Given task: Take each line containing "scene" and report it exactly as written.

— start —

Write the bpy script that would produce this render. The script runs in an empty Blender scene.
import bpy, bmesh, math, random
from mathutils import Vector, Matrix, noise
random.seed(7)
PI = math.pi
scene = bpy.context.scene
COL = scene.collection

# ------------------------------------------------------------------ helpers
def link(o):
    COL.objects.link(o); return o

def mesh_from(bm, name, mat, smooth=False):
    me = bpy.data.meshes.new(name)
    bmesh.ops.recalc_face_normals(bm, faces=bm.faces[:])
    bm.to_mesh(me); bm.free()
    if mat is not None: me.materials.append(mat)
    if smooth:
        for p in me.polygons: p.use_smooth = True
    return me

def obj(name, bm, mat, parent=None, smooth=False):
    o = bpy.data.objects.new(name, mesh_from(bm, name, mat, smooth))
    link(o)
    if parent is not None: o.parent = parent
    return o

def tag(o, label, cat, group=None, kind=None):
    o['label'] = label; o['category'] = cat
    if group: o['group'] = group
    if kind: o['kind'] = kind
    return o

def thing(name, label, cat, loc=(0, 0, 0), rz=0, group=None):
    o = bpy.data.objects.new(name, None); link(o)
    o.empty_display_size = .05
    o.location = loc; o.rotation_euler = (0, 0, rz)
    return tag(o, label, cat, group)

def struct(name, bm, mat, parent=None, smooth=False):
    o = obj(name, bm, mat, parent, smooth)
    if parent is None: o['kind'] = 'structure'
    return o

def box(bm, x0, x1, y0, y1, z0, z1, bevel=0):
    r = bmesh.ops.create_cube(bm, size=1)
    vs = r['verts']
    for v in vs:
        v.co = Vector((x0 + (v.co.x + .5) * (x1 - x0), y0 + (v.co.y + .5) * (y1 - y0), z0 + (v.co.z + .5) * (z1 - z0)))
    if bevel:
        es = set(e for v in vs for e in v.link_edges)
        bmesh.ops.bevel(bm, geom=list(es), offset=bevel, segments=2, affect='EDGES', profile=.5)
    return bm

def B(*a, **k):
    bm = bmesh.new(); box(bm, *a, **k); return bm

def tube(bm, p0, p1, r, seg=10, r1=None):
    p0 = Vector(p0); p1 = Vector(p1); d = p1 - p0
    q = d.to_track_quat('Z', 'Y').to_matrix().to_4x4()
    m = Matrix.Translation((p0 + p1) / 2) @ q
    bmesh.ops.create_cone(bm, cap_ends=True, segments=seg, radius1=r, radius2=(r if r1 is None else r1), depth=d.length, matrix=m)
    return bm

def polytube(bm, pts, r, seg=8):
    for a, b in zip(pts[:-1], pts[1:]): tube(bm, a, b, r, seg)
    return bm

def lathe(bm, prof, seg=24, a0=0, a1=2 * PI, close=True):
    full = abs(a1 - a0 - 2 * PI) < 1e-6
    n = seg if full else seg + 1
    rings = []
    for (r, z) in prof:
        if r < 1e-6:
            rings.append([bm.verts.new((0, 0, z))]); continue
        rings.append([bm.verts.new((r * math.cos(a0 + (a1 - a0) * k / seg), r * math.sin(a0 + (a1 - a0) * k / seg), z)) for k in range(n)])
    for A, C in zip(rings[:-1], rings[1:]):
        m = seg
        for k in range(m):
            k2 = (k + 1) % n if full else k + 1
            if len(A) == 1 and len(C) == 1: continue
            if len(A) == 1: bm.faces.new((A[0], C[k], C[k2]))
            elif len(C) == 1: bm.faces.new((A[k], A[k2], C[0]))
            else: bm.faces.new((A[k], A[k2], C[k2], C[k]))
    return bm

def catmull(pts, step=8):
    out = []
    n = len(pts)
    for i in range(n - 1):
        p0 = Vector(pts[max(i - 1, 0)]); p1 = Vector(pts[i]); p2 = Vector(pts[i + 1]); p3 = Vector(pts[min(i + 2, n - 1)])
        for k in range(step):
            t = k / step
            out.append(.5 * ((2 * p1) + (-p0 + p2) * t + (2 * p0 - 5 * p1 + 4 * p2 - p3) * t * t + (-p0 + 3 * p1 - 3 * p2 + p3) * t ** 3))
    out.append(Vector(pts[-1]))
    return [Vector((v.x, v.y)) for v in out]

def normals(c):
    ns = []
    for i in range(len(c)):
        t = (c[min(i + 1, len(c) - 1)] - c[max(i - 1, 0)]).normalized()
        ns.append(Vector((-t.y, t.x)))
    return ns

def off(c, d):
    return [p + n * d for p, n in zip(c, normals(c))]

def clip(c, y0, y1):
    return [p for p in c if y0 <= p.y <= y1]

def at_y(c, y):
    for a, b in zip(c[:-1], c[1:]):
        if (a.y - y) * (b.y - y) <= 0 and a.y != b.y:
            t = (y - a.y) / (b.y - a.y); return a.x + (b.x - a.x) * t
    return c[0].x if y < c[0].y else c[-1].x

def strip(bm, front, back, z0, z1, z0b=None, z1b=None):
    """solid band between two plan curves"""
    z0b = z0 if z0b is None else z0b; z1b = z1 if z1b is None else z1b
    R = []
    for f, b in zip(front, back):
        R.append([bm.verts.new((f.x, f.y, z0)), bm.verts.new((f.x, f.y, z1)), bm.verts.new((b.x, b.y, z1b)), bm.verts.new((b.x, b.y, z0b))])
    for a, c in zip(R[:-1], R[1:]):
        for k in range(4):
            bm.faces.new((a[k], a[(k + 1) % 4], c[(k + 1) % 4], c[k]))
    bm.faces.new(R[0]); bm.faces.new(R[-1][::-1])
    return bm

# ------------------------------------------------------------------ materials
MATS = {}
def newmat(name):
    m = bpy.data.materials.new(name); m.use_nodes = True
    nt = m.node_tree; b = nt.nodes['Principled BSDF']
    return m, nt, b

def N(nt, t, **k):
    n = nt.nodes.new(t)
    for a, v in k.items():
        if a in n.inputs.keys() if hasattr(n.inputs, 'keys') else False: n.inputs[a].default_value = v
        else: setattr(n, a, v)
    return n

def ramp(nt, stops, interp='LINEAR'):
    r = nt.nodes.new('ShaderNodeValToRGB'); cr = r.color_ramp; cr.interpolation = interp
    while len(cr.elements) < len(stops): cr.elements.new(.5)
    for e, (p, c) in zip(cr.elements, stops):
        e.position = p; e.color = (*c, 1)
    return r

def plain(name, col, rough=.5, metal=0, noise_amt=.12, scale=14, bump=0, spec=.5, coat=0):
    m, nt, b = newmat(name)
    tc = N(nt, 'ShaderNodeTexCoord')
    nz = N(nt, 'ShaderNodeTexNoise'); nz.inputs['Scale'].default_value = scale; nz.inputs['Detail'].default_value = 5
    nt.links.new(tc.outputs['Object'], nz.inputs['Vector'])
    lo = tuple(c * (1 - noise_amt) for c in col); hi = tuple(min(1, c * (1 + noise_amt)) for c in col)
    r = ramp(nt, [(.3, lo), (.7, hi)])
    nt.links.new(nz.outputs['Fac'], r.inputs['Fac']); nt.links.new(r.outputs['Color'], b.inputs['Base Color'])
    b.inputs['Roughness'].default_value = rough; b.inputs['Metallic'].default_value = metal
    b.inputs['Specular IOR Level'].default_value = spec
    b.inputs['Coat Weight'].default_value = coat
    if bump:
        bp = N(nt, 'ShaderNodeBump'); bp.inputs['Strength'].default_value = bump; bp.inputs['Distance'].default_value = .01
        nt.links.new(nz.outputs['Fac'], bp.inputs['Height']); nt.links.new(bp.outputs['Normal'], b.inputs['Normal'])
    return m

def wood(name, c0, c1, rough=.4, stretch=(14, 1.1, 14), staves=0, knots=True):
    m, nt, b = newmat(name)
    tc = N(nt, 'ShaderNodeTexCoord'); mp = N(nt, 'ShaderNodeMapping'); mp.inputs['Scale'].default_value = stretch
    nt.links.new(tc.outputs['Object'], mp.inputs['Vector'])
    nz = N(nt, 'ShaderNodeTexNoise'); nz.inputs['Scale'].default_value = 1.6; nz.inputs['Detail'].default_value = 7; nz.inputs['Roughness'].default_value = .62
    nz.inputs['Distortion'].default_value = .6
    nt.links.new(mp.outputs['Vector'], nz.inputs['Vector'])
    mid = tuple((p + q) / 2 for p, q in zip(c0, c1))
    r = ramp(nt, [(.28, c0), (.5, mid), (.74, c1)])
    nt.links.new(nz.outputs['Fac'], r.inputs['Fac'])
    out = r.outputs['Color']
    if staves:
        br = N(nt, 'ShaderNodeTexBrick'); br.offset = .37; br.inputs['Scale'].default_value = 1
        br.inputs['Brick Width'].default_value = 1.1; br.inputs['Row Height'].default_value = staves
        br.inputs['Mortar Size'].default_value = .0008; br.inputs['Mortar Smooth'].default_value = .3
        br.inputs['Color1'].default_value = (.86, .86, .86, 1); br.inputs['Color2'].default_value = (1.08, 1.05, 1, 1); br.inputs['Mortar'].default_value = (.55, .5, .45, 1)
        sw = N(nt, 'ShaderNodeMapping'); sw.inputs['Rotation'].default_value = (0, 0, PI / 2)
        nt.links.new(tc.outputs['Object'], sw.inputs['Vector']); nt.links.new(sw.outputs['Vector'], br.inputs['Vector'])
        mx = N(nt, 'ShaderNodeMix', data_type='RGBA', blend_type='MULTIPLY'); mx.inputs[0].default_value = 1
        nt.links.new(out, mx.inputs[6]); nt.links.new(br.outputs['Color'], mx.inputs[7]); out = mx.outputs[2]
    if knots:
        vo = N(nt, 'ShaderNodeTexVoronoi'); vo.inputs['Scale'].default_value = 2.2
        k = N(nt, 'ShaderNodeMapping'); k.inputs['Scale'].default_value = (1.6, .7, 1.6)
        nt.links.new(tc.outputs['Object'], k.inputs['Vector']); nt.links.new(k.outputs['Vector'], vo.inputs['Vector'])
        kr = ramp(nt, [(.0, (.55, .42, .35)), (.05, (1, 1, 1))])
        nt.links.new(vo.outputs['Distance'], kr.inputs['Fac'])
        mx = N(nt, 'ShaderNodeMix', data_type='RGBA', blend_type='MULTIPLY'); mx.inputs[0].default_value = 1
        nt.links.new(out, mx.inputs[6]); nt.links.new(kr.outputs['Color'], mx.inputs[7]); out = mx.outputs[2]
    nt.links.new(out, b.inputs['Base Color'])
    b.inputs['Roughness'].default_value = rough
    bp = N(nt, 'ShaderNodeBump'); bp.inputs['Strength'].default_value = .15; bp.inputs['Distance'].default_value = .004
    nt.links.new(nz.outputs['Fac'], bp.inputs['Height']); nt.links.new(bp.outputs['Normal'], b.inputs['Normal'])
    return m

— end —

Expected answer:
Write the bpy script that would produce this render. The script runs in an empty Blender scene.
scene = bpy.context.scene
COL = scene.collection